Inexcusable abuse of free speech

PUBLISHED : Saturday, 03 September, 2011, 12:00am
UPDATED : Saturday, 03 September, 2011, 12:00am


One of the biggest benefits of a society in which views can be freely aired is the role played by public debate. Ideas are expressed, different voices heard and public opinion gauged. In this way, informed decisions on important issues can be made. Such a debate is needed on the government's proposal to scrap by-elections when mid-term vacancies occur in the Legislative Council. Regrettably, two government forums on the issue in the past two weeks have descended into chaos due to rowdy behaviour from activists. This is part of a worrying trend which is threatening our city's long tradition of expressing our opinions in a civilised manner.

In the latest incident, a group of masked activists gatecrashed the forum and forced officials to flee backstage. Dog food was thrown at the constitutional and mainland affairs minister Stephen Lam Sui-lung and scuffles with government supporters followed when the activists seized the stage. This is unacceptable. Political stunts and violent confrontations must not be allowed to distract us from what should be a meaningful debate. The bill to scrap by-elections is controversial and it is not surprising that emotions have been aroused. There is room for a robust discussion and the expression of strong opinions. That is all part of the cut-and-thrust of politics. But that is no excuse for violence or for juvenile stunts.

For many, the government's consultation is a hard-earned opportunity to express views on this important issue concerning a proposed restriction on people's voting rights which some in the legal community regard as unconstitutional. The consultation was only launched after a protest by tens of thousands of people on July 1. There, we saw the vast majority of people expressing their opinions peacefully and their voices were heard. Now, the most should be made of the opportunity the consultation provides. Views should be freely expressed and fairly considered by the government. The forum was an opportunity for that to happen - and it was one which was wasted.

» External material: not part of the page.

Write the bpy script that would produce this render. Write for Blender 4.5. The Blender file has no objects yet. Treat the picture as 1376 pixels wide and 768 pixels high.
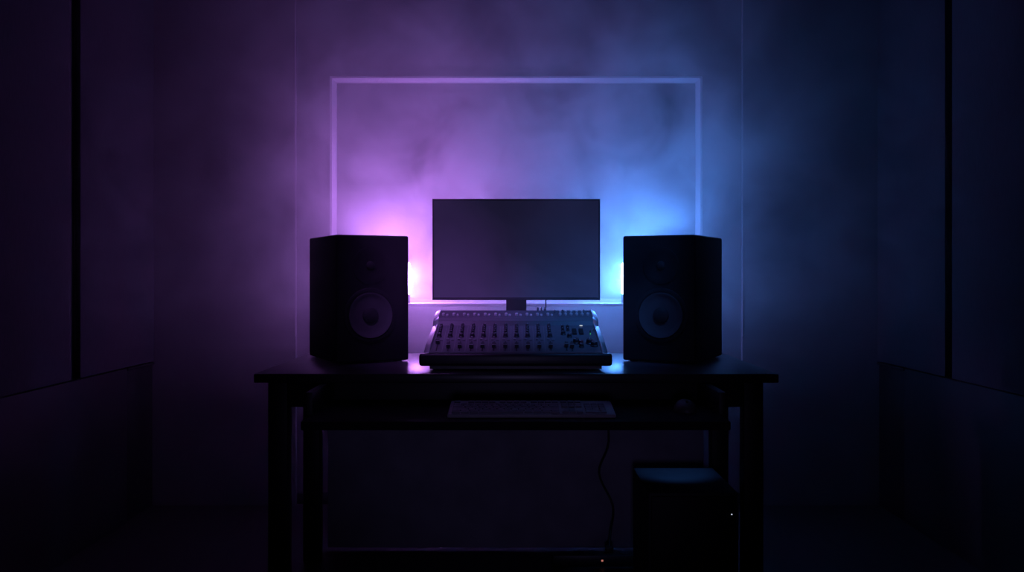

The activists accused officials of shutting them out even though many who had pre-registered through pro-government groups to attend did not turn up. Government forums, certainly, should be held in a way that enables different views to be heard. But any flaw in the arrangements does not justify the use of force. Legislator Leung Kwok-hung said fellow activists were prepared for the legal consequences. But the impact goes further than the legal liabilities of those involved. The disruption was an abuse of free speech - indeed it prevented others from expressing their views. There are only three weeks to go before the consultation on by-elections ends. We need a rational debate, not violent protests and political stunts.